By Joey Roulette
(Reuters) – SpaceX is offering its Starlink broadband satellite internet service to test users for $99 a month, plus $499 for a setup kit, according to emails seen by Reuters, as Elon Musk’s space company pushes to offer fast internet speeds to rural customers with limited options.
People in states like Washington, Wisconsin and Idaho who signed up to test Starlink internet received invitations from SpaceX Monday night to join its “Better Than Nothing Beta” test.
SpaceX did not respond to a request for comment.
SpaceX has launched to orbit more than 800 satellites of the several thousand needed to offer broadband internet globally, a $10 billion investment it estimates could generate $30 billion annually to help fund Musk’s interplanetary rocket program dubbed Starship.
The Starlink Beta program comes as rivals like OneWeb, the collapsed satellite operator rescued by the British government, India’s Bharti Group and Jeff Bezos Amazon <AMZN.O> set out to offer their own broadband satellite networks.
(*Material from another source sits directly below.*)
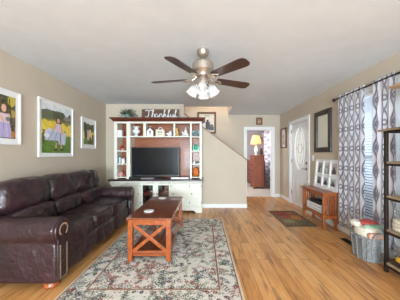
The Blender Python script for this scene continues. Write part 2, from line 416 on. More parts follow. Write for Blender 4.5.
# unseen rear wall, set well back, its wide window added to light the room
mb = MB().box(XL, XR, YR - T, YR, 0, 0.35).box(XL, XR, YR - T, YR, 2.25, H).box(XL, -1.8, YR - T, YR, 0.35, 2.25).box(1.8, XR, YR - T, YR, 0.35, 2.25)
struct('wall_rear', mb, M['wall'])
w2 = MB()
for x in (-1.8, -0.62, 0.56, 1.74): w2.box(x, x + 0.06, YR - 0.09, YR - 0.03, 0.35, 2.25)
w2.box(-1.8, 1.8, YR - 0.09, YR - 0.03, 0.35, 0.41).box(-1.8, 1.8, YR - 0.09, YR - 0.03, 2.19, 2.25)
wo = struct('window_2', w2, M['white'])
MB().box(-1.74, 1.74, YR - 0.065, YR - 0.06, 0.41, 2.19).build('pane', M['glass'], wo)
# bedroom walls
mb = MB().box(-0.72, -0.6, YF + T, 9.82, 0, H); struct('wall_bedroom_left', mb, M['wall_cool'])
mb = MB().box(-0.6, 2.72, 9.7, 9.82, 0, H); struct('wall_bedroom_far', mb, M['wall_cool'])
mb = MB().box(2.6, 2.72, YF + T, 7.7, 0, H).box(2.6, 2.72, 9.0, 9.7, 0, H).box(2.6, 2.72, 7.7, 9.0, 0, 0.5).box(2.6, 2.72, 7.7, 9.0, 2.15, H)
mb.box(XR + T, 2.6, YF, YF + T, 0, H); struct('wall_bedroom_right', mb, M['wall_cool'])
w3 = MB().box(2.63, 2.69, 7.7, 7.75, 0.5, 2.15).box(2.63, 2.69, 8.95, 9.0, 0.5, 2.15).box(2.63, 2.69, 7.75, 8.95, 0.5, 0.55).box(2.63, 2.69, 7.75, 8.95, 2.1, 2.15).box(2.63, 2.69, 7.75, 8.95, 1.3, 1.35)
wo = struct('window_3', w3, M['white']); MB().box(2.655, 2.66, 7.75, 8.95, 0.55, 2.1).build('pane', M['glass'], wo)

def base(name, mb): struct(name, mb, M['white'], bevel=0.006)
bh = 0.09
base('baseboard_left', MB().box(XL, XL + 0.015, YR, YB, 0, bh))
base('baseboard_back', MB().box(XL + 0.016, 1.0, YB - 0.015, YB, 0, bh).box(1.0, 1.015, YB - 0.015, YB + T, 0, bh))
base('baseboard_far', MB().box(1.02, OX0 - 0.085, YF - 0.015, YF, 0, bh).box(OX1 + 0.085, XR - 0.016, YF - 0.015, YF, 0, bh))
base('baseboard_right', MB().box(XR - 0.015, XR, YR, DY0 - 0.085, 0, bh).box(XR - 0.015, XR, DY1 + 0.085, YF, 0, bh))
cs = MB()
cs.box(OX0 - 0.08, OX0, YF - 0.02, YF, 0, OZ + 0.08).box(OX1, OX1 + 0.08, YF - 0.02, YF, 0, OZ + 0.08).box(OX0, OX1, YF - 0.02, YF, OZ, OZ + 0.08)
cs.box(OX0, OX0 + 0.015, YF, YF + T, 0, OZ - 0.015).box(OX1 - 0.015, OX1, YF, YF + T, 0, OZ - 0.015).box(OX0, OX1, YF, YF + T, OZ - 0.015, OZ)
struct('trim_2', cs, M['white'], bevel=0.005)
cs = MB()
cs.box(XR - 0.02, XR, DY0 - 0.08, DY0, 0, DZ + 0.08).box(XR - 0.02, XR, DY1, DY1 + 0.08, 0, DZ + 0.08).box(XR - 0.02, XR, DY0, DY1, DZ, DZ + 0.08)
cs.box(XR, XR + T, DY0, DY0 + 0.015, 0, DZ - 0.015).box(XR, XR + T, DY1 - 0.015, DY1, 0, DZ - 0.015).box(XR, XR + T, DY0, DY1, DZ - 0.015, DZ)
struct('trim_3', cs, M['white'], bevel=0.005)

# front door: slab with an oval light
dx0, dx1 = XR + 0.02, XR + 0.06
y0, y1, z0, z1 = DY0 + 0.018, DY1 - 0.018, 0.01, DZ - 0.02
cy, cz, ry, rz = (y0 + y1) / 2, 1.40, 0.25, 0.50
def rectpt(a):
    c, s_ = math.cos(a), math.sin(a); k = 1e9
    if abs(c) > 1e-9: k = min(k, ((y1 - cy) if c > 0 else (cy - y0)) / abs(c))
    if abs(s_) > 1e-9: k = min(k, ((z1 - cz) if s_ > 0 else (cz - z0)) / abs(s_))
    return (cy + c * k, cz + s_ * k)
angs = sorted([2 * PI * i / 48 for i in range(48)] + [math.atan2(b - cz, a - cy) % (2 * PI) for a in (y0, y1) for b in (z0, z1)])
vs = []; n = len(angs)
for x in (dx0, dx1):
    for a in angs: p = rectpt(a); vs.append((x, p[0], p[1]))
    for a in angs: vs.append((x, cy + ry * math.cos(a), cz + rz * math.sin(a)))
fs = []
for i in range(n):
    j = (i + 1) % n
    fs += [(i, j, n + j, n + i), (2 * n + j, 2 * n + i, 3 * n + i, 3 * n + j), (n + i, n + j, 3 * n + j, 3 * n + i), (i, 2 * n + i, 2 * n + j, j)]
door = struct('door_1', MB().add(vs, fs), M['white'])
ell = lambda r1, r2, x, k=48: [(x, cy + r1 * math.cos(2 * PI * i / k), cz + r2 * math.sin(2 * PI * i / k)) for i in range(k)]
MB().tube(ell(ry + 0.01, rz + 0.01, dx0), 0.018, 8, True).build('glass_moulding', M['white'], door, smooth=True)
gm = translucent('leaded_glass', (222, 219, 214), 0.35, rough=0.3)
gl = MB().prism([(p[1], p[2]) for p in ell(ry, rz, 0)], dx0 + 0.012, dx0 + 0.018, 'x').build('oval_glass', gm, door)
cm = MB().tube(ell(ry * 0.72, rz * 0.84, dx0 + 0.012), 0.004, 5, True).tube(ell(ry * 0.3, rz * 0.5, dx0 + 0.012), 0.004, 5, True)
cm.tube(ell(ry * 0.5, rz * 0.2, dx0 + 0.012), 0.004, 5, True)
for s_ in (-1, 1):
    cm.tube([(dx0 + 0.01, cy, cz + s_ * rz * 0.5), (dx0 + 0.01, cy, cz + s_ * rz)], 0.004, 5)
    cm.tube([(dx0 + 0.01, cy + s_ * ry * 0.5, cz), (dx0 + 0.01, cy + s_ * ry, cz)], 0.004, 5)
cm.build('lead_came', M['chrome'], gl)
for yc in (cy - 0.2, cy + 0.2):
    pn = MB()
    for a, b_, c_, d_ in ((yc - 0.15, yc + 0.15, 0.12, 0.145), (yc - 0.15, yc + 0.15, 0.675, 0.70), (yc - 0.15, yc - 0.125, 0.12, 0.70), (yc + 0.125, yc + 0.15, 0.12, 0.70)):
        pn.box(dx0 - 0.010, dx0 + 0.002, a, b_, c_, d_)
    pn.box(dx0 - 0.008, dx0 + 0.002, yc - 0.09, yc + 0.09, 0.18, 0.64)
    pn.build('raised_panel', M['white'], door, bevel=0.004)
hd = MB().lathe([(0.032, -0.008), (0.032, 0.0)], (dx0, y0 + 0.07, 0.93), 16, 'x').tube([(dx0, y0 + 0.07, 0.93), (dx0 - 0.05, y0 + 0.07, 0.93)], 0.011, 8)
hd.tube([(dx0 - 0.05, y0 + 0.06, 0.93), (dx0 - 0.05, y0 + 0.18, 0.93)], 0.011, 8).build('door_handle', M['chrome'], door, smooth=True)
MB().lathe([(0.03, -0.02), (0.03, 0.0)], (dx0, y0 + 0.07, 1.06), 16, 'x').build('deadbolt', M['chrome'], door, smooth=True)
for z in (0.25, 1.05, 1.8): MB().box(dx0 - 0.012, dx0 + 0.002, y1 - 0.012, y1 + 0.012, z, z + 0.09).build('hinge', M['chrome'], door)

# side window
fr = MB(); x0, x1 = XR + 0.03, XR + 0.09
fr.box(x0, x1, WY0, WY0 + 0.05, WZ0, WZ1).box(x0, x1, WY1 - 0.05, WY1, WZ0, WZ1).box(x0, x1, WY0 + 0.05, WY1 - 0.05, WZ0, WZ0 + 0.06).box(x0, x1, WY0 + 0.05, WY1 - 0.05, WZ1 - 0.05, WZ1)
win = struct('window_1', fr, M['white'], bevel=0.004)
MB().box(x0 + 0.01, x1 - 0.01, WY0 + 0.05, WY1 - 0.05, 1.18, 1.24).build('meeting_rail', M['white'], win)
MB().box(x0 + 0.03, x0 + 0.035, WY0 + 0.05, WY1 - 0.05, WZ0 + 0.06, WZ1 - 0.05).build('pane', M['glass'], win)
cas = MB()
cas.box(XR - 0.018, XR, WY0 - 0.07, WY0, WZ0 - 0.02, WZ1 + 0.07).box(XR - 0.018, XR, WY1, WY1 + 0.07, WZ0 - 0.02, WZ1 + 0.07).box(XR - 0.018, XR, WY0, WY1, WZ1, WZ1 + 0.07)
cas.box(XR - 0.045, XR + 0.03, WY0 - 0.09, WY1 + 0.09, WZ0 - 0.03, WZ0).box(XR - 0.015, XR, WY0 - 0.07, WY1 + 0.07, WZ0 - 0.11, WZ0 - 0.03)
cas.build('window_frame', M['white'], win, bevel=0.004)
bl = thing('window_blind', 'white horizontal slatted blind hanging inside the window between the curtains', 'blind', (XR + 0.002, (WY0 + WY1) / 2, WZ1 - 0.05))
bm_ = translucent('blind_slat', (228, 232, 236), 0.45, rough=0.5)
MB().box(XR - 0.002, XR + 0.028, WY0 + 0.01, WY1 - 0.01, WZ1 - 0.05, WZ1 - 0.005).build('headrail', M['white'], bl)
sl = MB(); z = WZ1 - 0.08
while z > WZ0 + 0.05:
    sl.prism([(XR + 0.002, z + 0.012), (XR + 0.003, z + 0.015), (XR + 0.022, z - 0.015), (XR + 0.021, z - 0.018)], WY0 + 0.015, WY1 - 0.015, 'y'); z -= 0.038
sl.build('slats', bm_, bl)
MB().box(XR - 0.002, XR + 0.026, WY0 + 0.012, WY1 - 0.012, WZ0 + 0.01, WZ0 + 0.03).build('bottom_rail', M['white'], bl)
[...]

“As you can tell from the title, we are trying to lower your initial expectations,” read the SpaceX email. “Expect to see data speeds vary from 50Mb/s to 150Mb/s and latency from 20ms to 40ms over the next several months as we enhance the Starlink system,” the email said, speeds that would download a full-length movie in 30 minutes to over an hour.
‘There will also be brief periods of no connectivity at all, the email added.
One user Reuters spoke with paid $578 for the Starlink kit, including shipping and handling, and cited a SpaceX note saying they “can send everything back for a 75% refund” if they’re unhappy with the service.
Global communications company ViaSat offers rural internet with speeds of up to 50Mb/s for roughly $170 per month, according to its website.
A rural school in Texas, Washington state’s emergency agency and the rural Hoh Indian Tribe on Washington’s Pacific Coast have been early testers of the service in recent months, free of charge.
A company official has told Reuters the company plans to take the satellite internet business public, but not for several years.